▶ **Exercise details**: Repeat exactly the lines from the start of the material below up to and including the "(.14, .11), .08, .075, .07, .075, .07], SHIRT)" line.

□ □ □

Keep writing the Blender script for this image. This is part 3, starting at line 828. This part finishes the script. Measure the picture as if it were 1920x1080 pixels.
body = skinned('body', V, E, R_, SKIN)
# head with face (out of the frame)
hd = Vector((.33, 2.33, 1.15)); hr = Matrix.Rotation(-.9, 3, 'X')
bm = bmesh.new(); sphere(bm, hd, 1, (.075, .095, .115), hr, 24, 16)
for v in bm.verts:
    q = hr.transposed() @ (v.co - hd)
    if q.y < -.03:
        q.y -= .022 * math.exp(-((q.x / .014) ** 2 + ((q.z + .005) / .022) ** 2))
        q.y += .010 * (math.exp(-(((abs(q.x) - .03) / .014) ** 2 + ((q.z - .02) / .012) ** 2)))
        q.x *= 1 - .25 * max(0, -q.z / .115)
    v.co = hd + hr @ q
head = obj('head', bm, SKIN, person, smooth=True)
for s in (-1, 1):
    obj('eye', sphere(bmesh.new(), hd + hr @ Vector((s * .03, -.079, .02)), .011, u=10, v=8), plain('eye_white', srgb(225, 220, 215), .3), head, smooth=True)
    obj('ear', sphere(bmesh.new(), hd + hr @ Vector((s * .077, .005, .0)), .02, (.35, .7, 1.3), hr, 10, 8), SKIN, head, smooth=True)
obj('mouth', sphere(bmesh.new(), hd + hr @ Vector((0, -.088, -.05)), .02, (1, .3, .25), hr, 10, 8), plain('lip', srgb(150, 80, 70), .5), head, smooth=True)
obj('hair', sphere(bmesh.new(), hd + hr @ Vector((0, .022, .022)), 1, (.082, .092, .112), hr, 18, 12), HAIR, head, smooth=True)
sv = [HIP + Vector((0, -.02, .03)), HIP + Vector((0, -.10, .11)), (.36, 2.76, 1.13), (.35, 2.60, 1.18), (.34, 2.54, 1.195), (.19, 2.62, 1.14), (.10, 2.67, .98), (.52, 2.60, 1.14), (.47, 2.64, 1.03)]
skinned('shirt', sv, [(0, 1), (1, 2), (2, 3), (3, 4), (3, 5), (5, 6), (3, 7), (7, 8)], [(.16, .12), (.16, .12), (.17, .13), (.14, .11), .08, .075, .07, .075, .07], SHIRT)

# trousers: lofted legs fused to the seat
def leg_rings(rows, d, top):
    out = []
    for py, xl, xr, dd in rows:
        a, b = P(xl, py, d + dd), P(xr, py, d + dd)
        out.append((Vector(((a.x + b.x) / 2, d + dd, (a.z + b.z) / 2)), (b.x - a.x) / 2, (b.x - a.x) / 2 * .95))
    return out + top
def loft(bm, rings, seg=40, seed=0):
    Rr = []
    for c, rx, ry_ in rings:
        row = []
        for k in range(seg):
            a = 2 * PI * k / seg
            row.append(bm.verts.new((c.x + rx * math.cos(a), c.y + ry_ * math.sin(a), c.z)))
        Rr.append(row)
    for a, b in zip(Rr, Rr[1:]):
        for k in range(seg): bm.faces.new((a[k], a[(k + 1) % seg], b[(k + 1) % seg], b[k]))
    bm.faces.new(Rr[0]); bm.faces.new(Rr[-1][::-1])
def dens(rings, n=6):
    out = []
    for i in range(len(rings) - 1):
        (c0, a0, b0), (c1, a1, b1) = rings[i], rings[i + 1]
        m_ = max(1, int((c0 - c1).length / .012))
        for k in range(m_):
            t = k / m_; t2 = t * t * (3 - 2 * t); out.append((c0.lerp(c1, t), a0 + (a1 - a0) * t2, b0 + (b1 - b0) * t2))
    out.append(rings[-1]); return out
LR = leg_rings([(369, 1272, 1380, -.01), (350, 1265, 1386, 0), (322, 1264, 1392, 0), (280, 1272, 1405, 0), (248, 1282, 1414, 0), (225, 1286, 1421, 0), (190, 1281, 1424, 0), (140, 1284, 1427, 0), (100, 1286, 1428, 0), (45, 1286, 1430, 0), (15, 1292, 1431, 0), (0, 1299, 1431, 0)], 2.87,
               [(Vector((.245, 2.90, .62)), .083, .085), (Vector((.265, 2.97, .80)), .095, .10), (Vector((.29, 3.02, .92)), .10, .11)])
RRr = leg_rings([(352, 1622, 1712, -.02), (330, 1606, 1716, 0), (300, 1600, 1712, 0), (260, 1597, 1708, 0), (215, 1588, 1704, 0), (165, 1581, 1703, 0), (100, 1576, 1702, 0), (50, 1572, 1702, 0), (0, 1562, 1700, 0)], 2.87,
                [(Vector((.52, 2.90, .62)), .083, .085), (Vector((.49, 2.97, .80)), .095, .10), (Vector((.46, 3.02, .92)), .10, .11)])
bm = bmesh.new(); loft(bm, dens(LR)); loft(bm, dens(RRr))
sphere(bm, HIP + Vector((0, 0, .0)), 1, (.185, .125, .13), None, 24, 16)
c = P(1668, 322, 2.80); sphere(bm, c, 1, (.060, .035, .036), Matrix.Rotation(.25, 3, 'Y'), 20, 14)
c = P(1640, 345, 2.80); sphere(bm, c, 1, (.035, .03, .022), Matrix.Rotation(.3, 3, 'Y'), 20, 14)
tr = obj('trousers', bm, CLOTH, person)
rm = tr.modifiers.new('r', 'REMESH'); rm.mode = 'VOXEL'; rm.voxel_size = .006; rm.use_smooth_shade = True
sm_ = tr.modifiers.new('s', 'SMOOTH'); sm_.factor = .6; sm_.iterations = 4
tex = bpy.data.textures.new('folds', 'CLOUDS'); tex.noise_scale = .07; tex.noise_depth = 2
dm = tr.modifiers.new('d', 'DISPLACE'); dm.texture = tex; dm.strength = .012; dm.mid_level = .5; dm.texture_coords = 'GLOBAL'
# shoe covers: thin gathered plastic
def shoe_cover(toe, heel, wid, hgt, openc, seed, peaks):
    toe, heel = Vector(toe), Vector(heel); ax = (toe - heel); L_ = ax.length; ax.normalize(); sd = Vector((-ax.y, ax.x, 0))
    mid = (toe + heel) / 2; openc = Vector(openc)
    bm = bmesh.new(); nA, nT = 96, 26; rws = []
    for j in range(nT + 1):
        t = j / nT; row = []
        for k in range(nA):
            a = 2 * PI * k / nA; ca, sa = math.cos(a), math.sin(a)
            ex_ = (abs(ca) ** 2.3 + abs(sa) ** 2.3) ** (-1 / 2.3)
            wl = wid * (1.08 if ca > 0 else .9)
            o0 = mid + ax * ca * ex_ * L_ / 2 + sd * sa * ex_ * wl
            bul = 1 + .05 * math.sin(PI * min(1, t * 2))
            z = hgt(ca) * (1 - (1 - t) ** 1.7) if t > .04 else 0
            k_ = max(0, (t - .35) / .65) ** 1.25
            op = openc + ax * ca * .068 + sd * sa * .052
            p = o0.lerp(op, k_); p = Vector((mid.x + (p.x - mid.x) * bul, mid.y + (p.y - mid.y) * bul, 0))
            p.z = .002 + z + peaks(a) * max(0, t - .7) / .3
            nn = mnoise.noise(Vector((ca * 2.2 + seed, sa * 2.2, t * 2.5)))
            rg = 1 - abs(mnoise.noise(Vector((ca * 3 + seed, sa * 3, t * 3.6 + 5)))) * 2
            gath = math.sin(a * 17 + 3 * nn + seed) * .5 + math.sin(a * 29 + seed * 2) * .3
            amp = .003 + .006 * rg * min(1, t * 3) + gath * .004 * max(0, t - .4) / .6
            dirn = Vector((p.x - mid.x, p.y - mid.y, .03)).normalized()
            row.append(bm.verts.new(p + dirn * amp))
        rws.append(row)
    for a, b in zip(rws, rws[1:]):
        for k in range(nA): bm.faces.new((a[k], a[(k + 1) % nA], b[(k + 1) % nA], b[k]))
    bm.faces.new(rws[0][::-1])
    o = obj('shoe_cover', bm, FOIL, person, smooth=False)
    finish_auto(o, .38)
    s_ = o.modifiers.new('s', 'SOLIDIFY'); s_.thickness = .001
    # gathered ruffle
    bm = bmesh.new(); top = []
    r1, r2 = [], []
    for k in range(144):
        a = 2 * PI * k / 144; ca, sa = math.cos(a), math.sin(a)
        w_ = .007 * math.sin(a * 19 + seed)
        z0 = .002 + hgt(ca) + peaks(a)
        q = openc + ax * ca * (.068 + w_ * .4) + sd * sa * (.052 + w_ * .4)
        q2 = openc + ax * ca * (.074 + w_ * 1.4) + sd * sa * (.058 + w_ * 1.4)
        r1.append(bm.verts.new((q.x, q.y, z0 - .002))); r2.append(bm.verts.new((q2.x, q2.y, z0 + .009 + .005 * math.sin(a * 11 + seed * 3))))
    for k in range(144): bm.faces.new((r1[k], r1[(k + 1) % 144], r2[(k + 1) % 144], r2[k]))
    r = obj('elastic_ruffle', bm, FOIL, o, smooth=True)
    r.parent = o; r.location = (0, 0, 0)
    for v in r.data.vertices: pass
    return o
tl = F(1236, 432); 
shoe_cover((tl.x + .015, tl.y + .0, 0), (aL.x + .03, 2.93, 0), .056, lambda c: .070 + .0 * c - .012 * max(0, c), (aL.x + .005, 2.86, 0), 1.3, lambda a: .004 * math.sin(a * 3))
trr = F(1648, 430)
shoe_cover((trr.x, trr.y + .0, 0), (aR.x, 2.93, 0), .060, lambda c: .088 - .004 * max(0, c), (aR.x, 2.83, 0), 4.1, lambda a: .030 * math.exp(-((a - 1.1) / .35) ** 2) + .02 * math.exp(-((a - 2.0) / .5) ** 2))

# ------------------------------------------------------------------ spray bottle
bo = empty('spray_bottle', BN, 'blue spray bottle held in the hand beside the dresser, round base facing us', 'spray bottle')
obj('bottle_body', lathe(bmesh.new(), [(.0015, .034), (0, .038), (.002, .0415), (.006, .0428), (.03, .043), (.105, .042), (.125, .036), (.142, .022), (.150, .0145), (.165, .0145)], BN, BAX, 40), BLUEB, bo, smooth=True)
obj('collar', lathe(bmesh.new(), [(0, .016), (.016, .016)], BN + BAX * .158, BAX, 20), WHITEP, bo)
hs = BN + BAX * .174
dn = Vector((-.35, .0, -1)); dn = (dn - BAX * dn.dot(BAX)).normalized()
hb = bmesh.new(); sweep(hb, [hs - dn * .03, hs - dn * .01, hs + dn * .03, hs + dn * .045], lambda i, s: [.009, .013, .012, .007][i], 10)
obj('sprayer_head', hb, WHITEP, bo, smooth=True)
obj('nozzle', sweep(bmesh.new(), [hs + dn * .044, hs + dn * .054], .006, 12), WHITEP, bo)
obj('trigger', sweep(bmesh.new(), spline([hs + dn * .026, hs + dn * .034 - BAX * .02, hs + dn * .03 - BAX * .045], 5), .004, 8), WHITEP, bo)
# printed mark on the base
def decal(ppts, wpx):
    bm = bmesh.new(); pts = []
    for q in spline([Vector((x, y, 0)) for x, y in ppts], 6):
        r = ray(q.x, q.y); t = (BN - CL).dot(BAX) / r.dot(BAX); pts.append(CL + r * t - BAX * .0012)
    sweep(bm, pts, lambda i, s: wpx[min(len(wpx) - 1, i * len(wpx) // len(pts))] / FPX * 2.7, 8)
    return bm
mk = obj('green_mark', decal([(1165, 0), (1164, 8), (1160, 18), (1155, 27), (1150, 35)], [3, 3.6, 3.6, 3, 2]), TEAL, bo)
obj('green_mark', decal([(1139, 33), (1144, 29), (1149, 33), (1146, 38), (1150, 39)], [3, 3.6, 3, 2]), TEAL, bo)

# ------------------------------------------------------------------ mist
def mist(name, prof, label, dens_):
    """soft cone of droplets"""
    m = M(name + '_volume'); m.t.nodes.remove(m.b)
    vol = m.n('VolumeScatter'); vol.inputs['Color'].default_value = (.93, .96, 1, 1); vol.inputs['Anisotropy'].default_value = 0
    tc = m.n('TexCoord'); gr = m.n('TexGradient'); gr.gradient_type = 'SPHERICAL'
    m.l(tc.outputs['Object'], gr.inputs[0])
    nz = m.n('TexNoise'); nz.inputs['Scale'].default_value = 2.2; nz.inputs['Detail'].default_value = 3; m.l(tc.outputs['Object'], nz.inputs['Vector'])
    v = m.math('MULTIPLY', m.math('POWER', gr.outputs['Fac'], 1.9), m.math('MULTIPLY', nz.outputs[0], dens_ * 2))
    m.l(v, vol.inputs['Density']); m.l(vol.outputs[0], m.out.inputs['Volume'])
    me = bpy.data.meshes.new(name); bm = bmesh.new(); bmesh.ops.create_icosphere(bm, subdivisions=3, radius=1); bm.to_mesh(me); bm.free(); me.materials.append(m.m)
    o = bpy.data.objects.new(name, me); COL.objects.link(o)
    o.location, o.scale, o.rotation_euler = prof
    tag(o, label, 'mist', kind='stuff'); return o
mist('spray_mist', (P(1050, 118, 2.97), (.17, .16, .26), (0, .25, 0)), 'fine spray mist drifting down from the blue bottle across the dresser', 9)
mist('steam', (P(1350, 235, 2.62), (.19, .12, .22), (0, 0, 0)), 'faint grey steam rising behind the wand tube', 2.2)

□ □ □

▶ **Solution**:
Keep writing the Blender script for this image. This is part 3, starting at line 828. This part finishes the script. Measure the picture as if it were 1920x1080 pixels.
body = skinned('body', V, E, R_, SKIN)
# head with face (out of the frame)
hd = Vector((.33, 2.33, 1.15)); hr = Matrix.Rotation(-.9, 3, 'X')
bm = bmesh.new(); sphere(bm, hd, 1, (.075, .095, .115), hr, 24, 16)
for v in bm.verts:
    q = hr.transposed() @ (v.co - hd)
    if q.y < -.03:
        q.y -= .022 * math.exp(-((q.x / .014) ** 2 + ((q.z + .005) / .022) ** 2))
        q.y += .010 * (math.exp(-(((abs(q.x) - .03) / .014) ** 2 + ((q.z - .02) / .012) ** 2)))
        q.x *= 1 - .25 * max(0, -q.z / .115)
    v.co = hd + hr @ q
head = obj('head', bm, SKIN, person, smooth=True)
for s in (-1, 1):
    obj('eye', sphere(bmesh.new(), hd + hr @ Vector((s * .03, -.079, .02)), .011, u=10, v=8), plain('eye_white', srgb(225, 220, 215), .3), head, smooth=True)
    obj('ear', sphere(bmesh.new(), hd + hr @ Vector((s * .077, .005, .0)), .02, (.35, .7, 1.3), hr, 10, 8), SKIN, head, smooth=True)
obj('mouth', sphere(bmesh.new(), hd + hr @ Vector((0, -.088, -.05)), .02, (1, .3, .25), hr, 10, 8), plain('lip', srgb(150, 80, 70), .5), head, smooth=True)
obj('hair', sphere(bmesh.new(), hd + hr @ Vector((0, .022, .022)), 1, (.082, .092, .112), hr, 18, 12), HAIR, head, smooth=True)
sv = [HIP + Vector((0, -.02, .03)), HIP + Vector((0, -.10, .11)), (.36, 2.76, 1.13), (.35, 2.60, 1.18), (.34, 2.54, 1.195), (.19, 2.62, 1.14), (.10, 2.67, .98), (.52, 2.60, 1.14), (.47, 2.64, 1.03)]
skinned('shirt', sv, [(0, 1), (1, 2), (2, 3), (3, 4), (3, 5), (5, 6), (3, 7), (7, 8)], [(.16, .12), (.16, .12), (.17, .13), (.14, .11), .08, .075, .07, .075, .07], SHIRT)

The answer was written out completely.